TASK: Your task is to copy each line that has the word "scene".

GIVEN DATA:
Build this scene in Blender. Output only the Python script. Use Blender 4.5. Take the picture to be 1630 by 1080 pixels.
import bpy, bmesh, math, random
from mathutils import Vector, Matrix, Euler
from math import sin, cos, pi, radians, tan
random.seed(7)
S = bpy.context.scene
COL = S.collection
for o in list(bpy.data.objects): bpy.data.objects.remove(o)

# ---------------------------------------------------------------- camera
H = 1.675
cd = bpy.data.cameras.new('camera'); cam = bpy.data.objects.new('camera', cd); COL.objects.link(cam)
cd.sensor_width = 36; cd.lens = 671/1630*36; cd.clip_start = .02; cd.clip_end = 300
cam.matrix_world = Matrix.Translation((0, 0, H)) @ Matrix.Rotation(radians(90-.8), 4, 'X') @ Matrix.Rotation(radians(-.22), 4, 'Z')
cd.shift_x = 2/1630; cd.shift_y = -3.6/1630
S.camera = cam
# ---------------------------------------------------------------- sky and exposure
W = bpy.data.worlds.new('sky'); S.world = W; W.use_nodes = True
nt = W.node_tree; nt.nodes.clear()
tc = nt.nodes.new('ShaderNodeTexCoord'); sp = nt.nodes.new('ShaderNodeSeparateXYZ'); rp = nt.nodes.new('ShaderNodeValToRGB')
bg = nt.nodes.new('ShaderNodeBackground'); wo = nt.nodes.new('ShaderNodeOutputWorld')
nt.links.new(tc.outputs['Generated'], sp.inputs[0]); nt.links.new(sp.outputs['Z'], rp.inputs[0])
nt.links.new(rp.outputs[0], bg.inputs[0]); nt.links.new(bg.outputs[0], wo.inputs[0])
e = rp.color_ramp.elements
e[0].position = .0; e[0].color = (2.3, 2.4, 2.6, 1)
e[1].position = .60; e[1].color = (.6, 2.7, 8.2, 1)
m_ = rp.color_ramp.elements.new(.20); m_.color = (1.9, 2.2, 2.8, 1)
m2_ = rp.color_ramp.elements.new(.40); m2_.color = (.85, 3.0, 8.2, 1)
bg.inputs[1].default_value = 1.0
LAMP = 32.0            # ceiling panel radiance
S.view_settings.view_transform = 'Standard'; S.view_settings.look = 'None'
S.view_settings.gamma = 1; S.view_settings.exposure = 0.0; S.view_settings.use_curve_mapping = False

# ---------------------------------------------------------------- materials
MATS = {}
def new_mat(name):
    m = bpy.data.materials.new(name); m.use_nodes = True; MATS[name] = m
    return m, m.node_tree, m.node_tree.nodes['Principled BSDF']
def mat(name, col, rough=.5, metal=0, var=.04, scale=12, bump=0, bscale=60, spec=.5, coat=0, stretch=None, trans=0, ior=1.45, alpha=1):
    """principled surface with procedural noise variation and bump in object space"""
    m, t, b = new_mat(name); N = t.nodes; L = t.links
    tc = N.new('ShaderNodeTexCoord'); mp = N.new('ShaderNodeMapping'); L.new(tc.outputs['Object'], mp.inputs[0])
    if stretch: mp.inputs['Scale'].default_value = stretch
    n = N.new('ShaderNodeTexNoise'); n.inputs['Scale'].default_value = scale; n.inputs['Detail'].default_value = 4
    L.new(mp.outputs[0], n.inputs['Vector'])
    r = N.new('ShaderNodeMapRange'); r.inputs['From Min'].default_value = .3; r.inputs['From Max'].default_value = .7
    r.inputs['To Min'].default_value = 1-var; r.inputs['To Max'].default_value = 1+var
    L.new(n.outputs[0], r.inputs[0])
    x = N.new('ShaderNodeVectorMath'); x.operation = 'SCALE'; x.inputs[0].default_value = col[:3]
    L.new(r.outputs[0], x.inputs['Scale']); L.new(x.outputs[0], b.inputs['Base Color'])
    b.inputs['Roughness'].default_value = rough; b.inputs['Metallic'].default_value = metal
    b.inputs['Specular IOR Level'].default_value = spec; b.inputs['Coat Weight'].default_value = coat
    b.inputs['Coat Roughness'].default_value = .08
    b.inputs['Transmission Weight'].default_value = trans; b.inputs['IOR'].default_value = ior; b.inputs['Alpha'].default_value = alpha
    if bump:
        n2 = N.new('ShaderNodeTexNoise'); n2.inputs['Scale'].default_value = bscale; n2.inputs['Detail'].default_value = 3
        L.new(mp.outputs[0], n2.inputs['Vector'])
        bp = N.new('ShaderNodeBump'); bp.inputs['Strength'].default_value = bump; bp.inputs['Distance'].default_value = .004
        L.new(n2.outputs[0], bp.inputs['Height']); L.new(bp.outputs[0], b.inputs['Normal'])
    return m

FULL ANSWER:
Build this scene in Blender. Output only the Python script. Use Blender 4.5. Take the picture to be 1630 by 1080 pixels.
S = bpy.context.scene